Suara.com - Badan Pemeriksa Keuangan (BPK) RI mengungkap temuannya yang tak kunjung dikerjakan Pemerintah Provinsi (Pemprov) DKI. Bahkan, laporan ini didiamkan Pemprov selama 18 tahun sejak 2005.
Anggota V BPK RI Ahmadi Noor Supit mengatakan, sampai dengan laporan pemantauan semester II tahun 2022 ini, Pemprov DKI disebut telah menindaklanjuti 9.432 rekomendasi dari 10.931 rekomendasi atau 86,29 persen dari keseluruhan rekomendasi periode 2005-2022. Sementara 11,11 persen di antaranya belum dikerjakan.

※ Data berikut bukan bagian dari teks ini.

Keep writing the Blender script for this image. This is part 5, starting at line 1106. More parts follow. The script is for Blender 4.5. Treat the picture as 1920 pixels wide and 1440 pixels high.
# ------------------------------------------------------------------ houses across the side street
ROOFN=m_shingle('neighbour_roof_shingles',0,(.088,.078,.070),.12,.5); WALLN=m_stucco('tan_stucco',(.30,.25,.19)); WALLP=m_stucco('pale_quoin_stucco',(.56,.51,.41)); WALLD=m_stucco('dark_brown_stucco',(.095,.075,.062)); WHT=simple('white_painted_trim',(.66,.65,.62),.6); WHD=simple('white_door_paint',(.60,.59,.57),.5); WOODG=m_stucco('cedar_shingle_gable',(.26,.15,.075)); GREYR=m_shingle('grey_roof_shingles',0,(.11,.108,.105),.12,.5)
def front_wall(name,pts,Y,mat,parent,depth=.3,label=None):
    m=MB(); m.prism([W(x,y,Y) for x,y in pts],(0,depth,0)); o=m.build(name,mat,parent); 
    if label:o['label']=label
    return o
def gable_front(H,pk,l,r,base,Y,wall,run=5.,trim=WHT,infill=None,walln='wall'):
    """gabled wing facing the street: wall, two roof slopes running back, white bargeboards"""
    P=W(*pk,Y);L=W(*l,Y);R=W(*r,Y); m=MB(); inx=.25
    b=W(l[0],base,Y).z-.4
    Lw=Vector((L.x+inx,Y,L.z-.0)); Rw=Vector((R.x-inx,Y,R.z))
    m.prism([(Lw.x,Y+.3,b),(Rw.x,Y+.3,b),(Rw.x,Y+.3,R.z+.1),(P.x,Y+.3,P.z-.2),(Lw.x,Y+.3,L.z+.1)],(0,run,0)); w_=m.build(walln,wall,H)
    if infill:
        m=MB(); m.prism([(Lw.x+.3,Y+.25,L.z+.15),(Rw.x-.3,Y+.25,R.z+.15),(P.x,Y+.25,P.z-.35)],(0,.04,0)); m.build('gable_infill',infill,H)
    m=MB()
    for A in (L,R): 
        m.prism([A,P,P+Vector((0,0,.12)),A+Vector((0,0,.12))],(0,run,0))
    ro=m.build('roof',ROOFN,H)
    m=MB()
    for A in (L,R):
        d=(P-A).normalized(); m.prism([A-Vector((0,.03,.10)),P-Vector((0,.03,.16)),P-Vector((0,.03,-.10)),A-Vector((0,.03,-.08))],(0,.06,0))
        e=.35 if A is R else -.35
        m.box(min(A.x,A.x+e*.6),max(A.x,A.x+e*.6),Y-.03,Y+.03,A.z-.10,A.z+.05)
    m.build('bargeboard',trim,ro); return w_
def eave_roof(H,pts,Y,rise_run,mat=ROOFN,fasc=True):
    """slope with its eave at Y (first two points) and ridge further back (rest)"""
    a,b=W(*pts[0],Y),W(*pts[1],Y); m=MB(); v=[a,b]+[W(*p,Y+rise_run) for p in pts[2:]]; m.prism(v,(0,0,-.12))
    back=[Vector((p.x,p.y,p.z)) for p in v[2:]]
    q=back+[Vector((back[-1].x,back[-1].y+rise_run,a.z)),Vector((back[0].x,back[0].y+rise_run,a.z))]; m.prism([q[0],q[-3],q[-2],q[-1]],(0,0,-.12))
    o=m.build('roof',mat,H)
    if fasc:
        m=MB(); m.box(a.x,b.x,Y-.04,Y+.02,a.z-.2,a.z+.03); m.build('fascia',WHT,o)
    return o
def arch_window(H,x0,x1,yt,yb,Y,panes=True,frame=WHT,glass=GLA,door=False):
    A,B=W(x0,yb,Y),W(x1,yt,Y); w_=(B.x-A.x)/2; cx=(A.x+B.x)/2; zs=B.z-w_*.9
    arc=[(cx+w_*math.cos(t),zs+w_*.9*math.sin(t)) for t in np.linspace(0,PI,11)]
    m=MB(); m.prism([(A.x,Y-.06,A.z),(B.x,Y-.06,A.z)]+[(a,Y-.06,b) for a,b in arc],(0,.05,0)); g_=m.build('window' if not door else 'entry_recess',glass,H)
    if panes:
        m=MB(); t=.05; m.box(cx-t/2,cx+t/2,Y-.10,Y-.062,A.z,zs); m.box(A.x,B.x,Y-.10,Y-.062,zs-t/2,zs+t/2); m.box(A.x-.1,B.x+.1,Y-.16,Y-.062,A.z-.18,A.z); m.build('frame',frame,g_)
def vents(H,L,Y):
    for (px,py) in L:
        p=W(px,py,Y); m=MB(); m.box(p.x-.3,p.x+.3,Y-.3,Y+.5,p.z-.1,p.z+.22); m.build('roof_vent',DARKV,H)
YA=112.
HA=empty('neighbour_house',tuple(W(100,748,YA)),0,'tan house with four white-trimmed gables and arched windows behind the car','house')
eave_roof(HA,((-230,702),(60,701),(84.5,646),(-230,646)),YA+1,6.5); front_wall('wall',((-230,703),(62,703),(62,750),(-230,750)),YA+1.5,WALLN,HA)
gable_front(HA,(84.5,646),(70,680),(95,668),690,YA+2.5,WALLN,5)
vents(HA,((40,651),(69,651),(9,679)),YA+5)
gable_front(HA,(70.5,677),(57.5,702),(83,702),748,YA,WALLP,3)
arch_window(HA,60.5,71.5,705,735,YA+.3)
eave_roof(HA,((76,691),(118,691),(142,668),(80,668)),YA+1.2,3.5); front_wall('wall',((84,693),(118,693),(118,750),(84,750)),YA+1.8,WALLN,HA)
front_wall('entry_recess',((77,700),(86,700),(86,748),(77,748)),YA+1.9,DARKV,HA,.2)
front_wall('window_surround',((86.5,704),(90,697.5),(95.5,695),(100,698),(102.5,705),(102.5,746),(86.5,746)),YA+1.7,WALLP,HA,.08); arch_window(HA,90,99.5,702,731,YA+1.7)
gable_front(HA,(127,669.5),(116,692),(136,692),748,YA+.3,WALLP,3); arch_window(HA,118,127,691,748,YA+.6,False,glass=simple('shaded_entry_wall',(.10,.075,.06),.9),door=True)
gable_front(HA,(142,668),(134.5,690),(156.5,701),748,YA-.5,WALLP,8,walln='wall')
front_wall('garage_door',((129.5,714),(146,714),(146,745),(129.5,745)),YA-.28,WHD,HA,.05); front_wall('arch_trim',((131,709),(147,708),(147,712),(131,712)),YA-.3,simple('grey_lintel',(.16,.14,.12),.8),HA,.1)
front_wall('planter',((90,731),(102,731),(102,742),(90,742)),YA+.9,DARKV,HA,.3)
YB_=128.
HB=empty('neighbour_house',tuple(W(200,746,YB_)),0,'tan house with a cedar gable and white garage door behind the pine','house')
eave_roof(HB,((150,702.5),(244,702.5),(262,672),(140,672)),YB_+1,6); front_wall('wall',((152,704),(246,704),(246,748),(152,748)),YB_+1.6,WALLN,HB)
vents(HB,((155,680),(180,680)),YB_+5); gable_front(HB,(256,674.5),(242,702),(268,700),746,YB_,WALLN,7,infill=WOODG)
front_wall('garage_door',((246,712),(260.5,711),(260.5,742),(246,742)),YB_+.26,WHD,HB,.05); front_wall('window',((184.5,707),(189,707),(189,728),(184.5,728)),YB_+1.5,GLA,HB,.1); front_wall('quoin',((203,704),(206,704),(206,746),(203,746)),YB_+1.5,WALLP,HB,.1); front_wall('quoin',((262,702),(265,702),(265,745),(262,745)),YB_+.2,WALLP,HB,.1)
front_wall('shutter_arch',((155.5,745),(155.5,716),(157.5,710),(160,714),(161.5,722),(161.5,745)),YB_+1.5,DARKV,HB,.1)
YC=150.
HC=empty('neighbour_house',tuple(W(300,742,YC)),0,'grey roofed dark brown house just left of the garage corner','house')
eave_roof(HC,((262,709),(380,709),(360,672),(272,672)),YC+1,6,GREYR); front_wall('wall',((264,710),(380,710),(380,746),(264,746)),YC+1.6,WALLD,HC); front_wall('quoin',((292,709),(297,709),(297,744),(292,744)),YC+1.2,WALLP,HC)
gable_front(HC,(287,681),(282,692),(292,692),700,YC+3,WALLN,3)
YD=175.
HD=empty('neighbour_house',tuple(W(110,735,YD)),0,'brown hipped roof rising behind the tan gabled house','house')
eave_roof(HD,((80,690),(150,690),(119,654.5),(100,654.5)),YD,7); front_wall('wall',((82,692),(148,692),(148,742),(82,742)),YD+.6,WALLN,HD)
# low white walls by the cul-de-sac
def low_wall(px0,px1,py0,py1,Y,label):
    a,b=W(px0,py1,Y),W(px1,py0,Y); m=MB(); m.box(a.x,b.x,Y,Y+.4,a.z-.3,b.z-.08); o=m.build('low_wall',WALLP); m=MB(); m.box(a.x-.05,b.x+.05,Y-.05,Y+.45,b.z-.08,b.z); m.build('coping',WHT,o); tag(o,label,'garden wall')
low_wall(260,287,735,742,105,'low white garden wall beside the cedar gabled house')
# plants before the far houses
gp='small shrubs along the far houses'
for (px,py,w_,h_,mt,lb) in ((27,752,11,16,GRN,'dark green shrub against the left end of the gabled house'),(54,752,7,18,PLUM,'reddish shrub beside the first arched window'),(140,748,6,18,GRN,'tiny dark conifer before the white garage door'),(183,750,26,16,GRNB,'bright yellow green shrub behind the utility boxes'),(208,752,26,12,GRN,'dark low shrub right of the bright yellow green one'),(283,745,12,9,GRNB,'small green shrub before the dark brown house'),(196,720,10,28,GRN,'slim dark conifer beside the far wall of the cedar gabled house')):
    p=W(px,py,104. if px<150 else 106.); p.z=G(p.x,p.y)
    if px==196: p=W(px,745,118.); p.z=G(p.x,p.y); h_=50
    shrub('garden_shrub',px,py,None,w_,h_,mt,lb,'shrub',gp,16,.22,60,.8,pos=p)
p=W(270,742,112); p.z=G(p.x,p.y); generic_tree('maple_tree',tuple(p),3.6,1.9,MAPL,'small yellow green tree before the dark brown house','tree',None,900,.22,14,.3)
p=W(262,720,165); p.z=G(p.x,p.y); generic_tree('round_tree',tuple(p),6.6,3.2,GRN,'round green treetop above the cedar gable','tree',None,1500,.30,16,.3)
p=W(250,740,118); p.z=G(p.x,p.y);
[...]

Hal ini dikatakan Ahmadi dalam rapat paripurna penyerahan laporan hasil pemeriksaan (LHP) BPK dan ikhtisar hasil pemeriksaan daerah (IHPD) Tahun 2022 kepada Pemprov DKI di Gedung DPRD DKI Jakarta.
"Masih terdapat 1.215 rekomendasi atau 11,11 persen yang harus menjadi prioritas untuk segera ditindaklanjuti dan terdapat 284 rekomendasi atau 2,60 persen tidak dapat ditindaklanjuti dengan alasan yang sah," ujar Ahmadi, Senin (29/5/2023).
Baca Juga: Pertahankan Tradisi Anies Raih WTP, Heru Budi Klaim Sudah Transparan Kelola Keuangan Daerah
Lebih lanjut, Ahmadi menyampaikan sejumlah temuan dalam LHP LKPD DKI Jakarta tahun 2022. Di antaranya seperti kelebihan pembayaran hingga dana Kartu Jakarta Pintar (KJP) yang mengendap.
Meski demikian, dalam hasil pemeriksaan BPK, Pemprov DKI masih mendapatkan opini Wajar Tanpa Pengecualian (WTP).
"Tanpa mengurangi keberhasilan yang telah dicapai, BPK masih menemukan permasalahan terkait pengelolaan keuangan daerah," kata Ahmadi.
Ahmadi menyampaikan Pemprov melakukan kelebihan pembayaran atas belanja senilai Rp 11,34 miliar dan denda keterlambatan senilai Rp34,53 miliar, sehingga totalnya Rp45,87 miliar.
"Kelebihan pembayaran atas belanja senilai Rp 11,34 miliar terjadi karena adanya kelebihan perhitungan gaji dan tambahan penghasilan senilai Rp 6,39 miliar, kekurangan volume pengadaan barang/jasa sebesar Rp 4,06 miliar, kelebihan pembayaran belanja hibah dan bansos senilai Rp878 juta," ucap Ahmadi.
Pihaknya juga mencatat adanya denda keterlambatan senilai Rp 34,53 miliar. Atas permasalahan tersebut, telah dikembalikan ke kas daerah sebesar Rp 14,66 miliar.
Selanjutnya, dana mengendap bantuan sosial KJP Plus dan KJMU senilai Rp 197,55 miliar yang belum disalurkan kepada penerimanya, serta bantuan sosial pemenuhan kebutuhan dasar senilai Rp 15,18 miliar yang disebut BPK tidak sesuai ketentuan.
Masalah ketiga yakni penatausahaan penyerahan dan pencatatan aset tetap fasos-fasum belum tertib.
"Ketidaktertiban tersebut antara lain dua bidang tanah fasos fasum yang telah diterima dari pemegang Surat Izin Penguasaan Penggunaan Tanah (SIPPT) Rp 17,72 miliar berstatus sengketa, penerimaan aset fasos fasum belum seluruhnya dilaporkan oleh Walikota ke BPAD," tuturnya.
"Aset fasos fasum dikuasai dan/atau digunakan pihak lain tanpa perjanjian, pencatatan ganda aset fasos fasum dalam KIB, serta aset fasos fasum berupa gedung, jalan, saluran, dan jembatan dicatat dengan ukuran yang tidak wajar yaitu 0 m2 atau 1 m2," katanya menambahkan.
Ahmadi pun meminta Pemprov DKI segera menindaklanjuti rekomendasi perbaikan dari permasalahan-permasalahan laporan keuangan tahun 2022 ini.
"Kami berharap agar hasil pemeriksaan BPK dapat memberikan dorongan untuk terus memperbaiki pertanggungjawaban pelaksanaan APBD," katanya.